Si, comme je le suppose, les rancunes, les préjugés, qui séparaient Paris et la province, ne survivent pas à nos malheurs, si la réconciliation de toutes les branches de la famille française est le profit de nos mauvais jours, restera-t-il encore des raisons sérieuses de demander la translation du pouvoir central et de l’assemblée nationale hors des murs de Paris ? On répète que la ville est trop grande, habitée par un pouvoir trop fort, par une population industrielle trop nombreuse, qu’en définitive Paris fera toujours la loi à la province, et que l’émeute fera toujours la loi à Paris. Près de ce marais, la France est exposée à un accès de fièvre intermittente qu’un déplacement peut seul couper. Au fond, ce ne sont pas là des argumens contre Paris, ce sont des argumens contre la centralisation française et contre l’organisation industrielle. M. de Tocqueville a répondu d’avance : « Ce n’est ni la situation, ni la grandeur, ni la richesse des capitales, qui causent leur prépondérance politique sur le reste de l’empire, c’est la nature du gouvernement. Londres, qui est aussi peuplée qu’un royaume, n’a pas exercé jusqu’à présent d’influence souveraine sur les destinées de la Grande-Bretagne [1]. »

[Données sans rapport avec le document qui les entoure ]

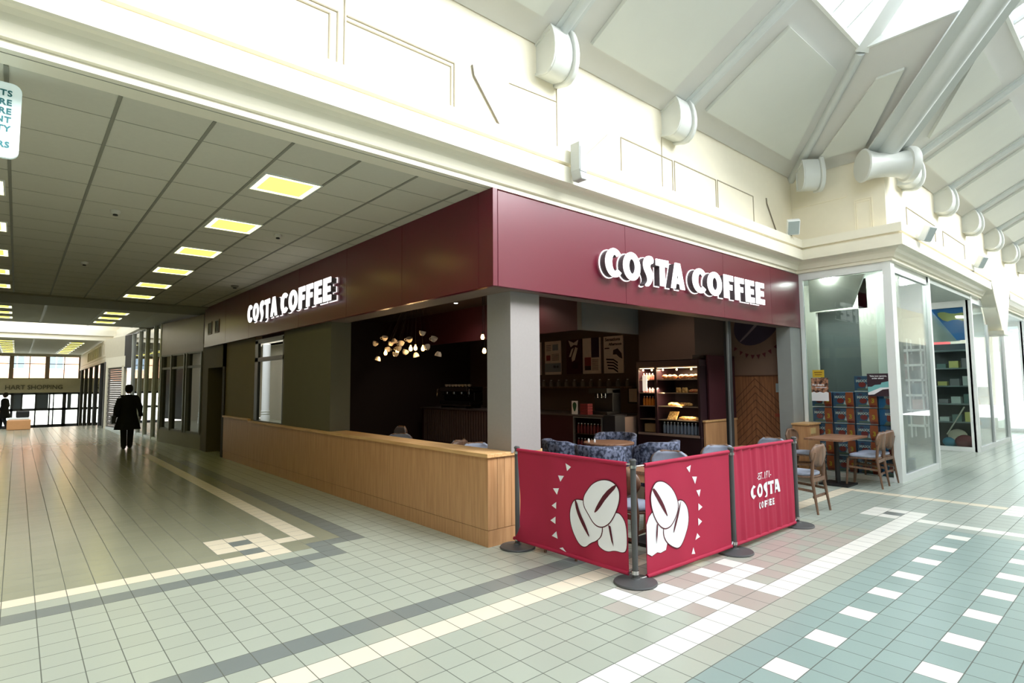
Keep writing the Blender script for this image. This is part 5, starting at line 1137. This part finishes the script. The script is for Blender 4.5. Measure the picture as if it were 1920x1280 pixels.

Tous les hommes politiques sans exception sont ici pleinement d’accord avec les vœux si justement, si fortement exprimés par la province depuis longues années en faveur d’une large décentralisation. C’est de Nancy que les plus remarquables travaux sur cette grande question sont partis, et cette noble Lorraine, maintenant envahie, mais résolue à demeurer française, montre assez que la décentralisation n’a rien de commun avec le fédéralisme ; les plus ardens avocats de la liberté individuelle et locale sont les plus fermes soutiens de l’unité nationale. Ils savent distinguer la centralisation politique, plus que jamais nécessaire, et la centralisation administrative, l’une des causes principales des malheurs de la France. Au retour d’une meilleure fortune, on n’hésitera point à ac-

  1. L’Ancien Régime et la révolution, ch. VII, p. 111.